>>>>>

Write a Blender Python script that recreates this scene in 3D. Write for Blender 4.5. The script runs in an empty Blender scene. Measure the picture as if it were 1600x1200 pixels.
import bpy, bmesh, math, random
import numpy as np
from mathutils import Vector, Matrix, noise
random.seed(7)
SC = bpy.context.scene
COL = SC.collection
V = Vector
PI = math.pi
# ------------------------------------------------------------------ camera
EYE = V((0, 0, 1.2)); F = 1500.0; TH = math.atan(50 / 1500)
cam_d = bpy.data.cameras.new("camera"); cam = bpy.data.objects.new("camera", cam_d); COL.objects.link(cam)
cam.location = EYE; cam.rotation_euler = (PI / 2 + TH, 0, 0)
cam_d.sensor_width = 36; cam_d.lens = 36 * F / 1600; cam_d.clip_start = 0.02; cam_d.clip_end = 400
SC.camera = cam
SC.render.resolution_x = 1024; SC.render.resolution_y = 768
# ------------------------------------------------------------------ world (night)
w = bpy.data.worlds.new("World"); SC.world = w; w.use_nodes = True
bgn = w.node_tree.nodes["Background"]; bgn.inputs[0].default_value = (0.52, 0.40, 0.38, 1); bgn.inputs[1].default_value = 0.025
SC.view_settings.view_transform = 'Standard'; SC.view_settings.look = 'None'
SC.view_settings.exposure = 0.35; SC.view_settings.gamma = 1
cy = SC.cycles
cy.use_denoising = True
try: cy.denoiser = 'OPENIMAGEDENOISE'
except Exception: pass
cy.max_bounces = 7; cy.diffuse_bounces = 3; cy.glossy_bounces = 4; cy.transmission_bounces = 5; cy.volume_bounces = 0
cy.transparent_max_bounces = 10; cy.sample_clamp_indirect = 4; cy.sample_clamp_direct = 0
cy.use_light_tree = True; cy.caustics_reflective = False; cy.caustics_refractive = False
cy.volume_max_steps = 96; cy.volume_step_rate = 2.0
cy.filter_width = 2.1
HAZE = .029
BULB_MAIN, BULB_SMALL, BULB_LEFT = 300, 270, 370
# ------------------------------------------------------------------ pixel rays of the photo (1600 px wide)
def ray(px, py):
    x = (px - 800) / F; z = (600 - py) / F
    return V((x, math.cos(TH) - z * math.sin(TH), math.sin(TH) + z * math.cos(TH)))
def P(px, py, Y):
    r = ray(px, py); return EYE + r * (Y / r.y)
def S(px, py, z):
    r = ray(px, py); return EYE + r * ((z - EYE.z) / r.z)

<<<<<

#### [Stated goal]
Copy out all of the lines above exactly.

#### [Answer to this exercise]
Write a Blender Python script that recreates this scene in 3D. Write for Blender 4.5. The script runs in an empty Blender scene. Measure the picture as if it were 1600x1200 pixels.
import bpy, bmesh, math, random
import numpy as np
from mathutils import Vector, Matrix, noise
random.seed(7)
SC = bpy.context.scene
COL = SC.collection
V = Vector
PI = math.pi
# ------------------------------------------------------------------ camera
EYE = V((0, 0, 1.2)); F = 1500.0; TH = math.atan(50 / 1500)
cam_d = bpy.data.cameras.new("camera"); cam = bpy.data.objects.new("camera", cam_d); COL.objects.link(cam)
cam.location = EYE; cam.rotation_euler = (PI / 2 + TH, 0, 0)
cam_d.sensor_width = 36; cam_d.lens = 36 * F / 1600; cam_d.clip_start = 0.02; cam_d.clip_end = 400
SC.camera = cam
SC.render.resolution_x = 1024; SC.render.resolution_y = 768
# ------------------------------------------------------------------ world (night)
w = bpy.data.worlds.new("World"); SC.world = w; w.use_nodes = True
bgn = w.node_tree.nodes["Background"]; bgn.inputs[0].default_value = (0.52, 0.40, 0.38, 1); bgn.inputs[1].default_value = 0.025
SC.view_settings.view_transform = 'Standard'; SC.view_settings.look = 'None'
SC.view_settings.exposure = 0.35; SC.view_settings.gamma = 1
cy = SC.cycles
cy.use_denoising = True
try: cy.denoiser = 'OPENIMAGEDENOISE'
except Exception: pass
cy.max_bounces = 7; cy.diffuse_bounces = 3; cy.glossy_bounces = 4; cy.transmission_bounces = 5; cy.volume_bounces = 0
cy.transparent_max_bounces = 10; cy.sample_clamp_indirect = 4; cy.sample_clamp_direct = 0
cy.use_light_tree = True; cy.caustics_reflective = False; cy.caustics_refractive = False
cy.volume_max_steps = 96; cy.volume_step_rate = 2.0
cy.filter_width = 2.1
HAZE = .029
BULB_MAIN, BULB_SMALL, BULB_LEFT = 300, 270, 370
# ------------------------------------------------------------------ pixel rays of the photo (1600 px wide)
def ray(px, py):
    x = (px - 800) / F; z = (600 - py) / F
    return V((x, math.cos(TH) - z * math.sin(TH), math.sin(TH) + z * math.cos(TH)))
def P(px, py, Y):
    r = ray(px, py); return EYE + r * (Y / r.y)
def S(px, py, z):
    r = ray(px, py); return EYE + r * ((z - EYE.z) / r.z)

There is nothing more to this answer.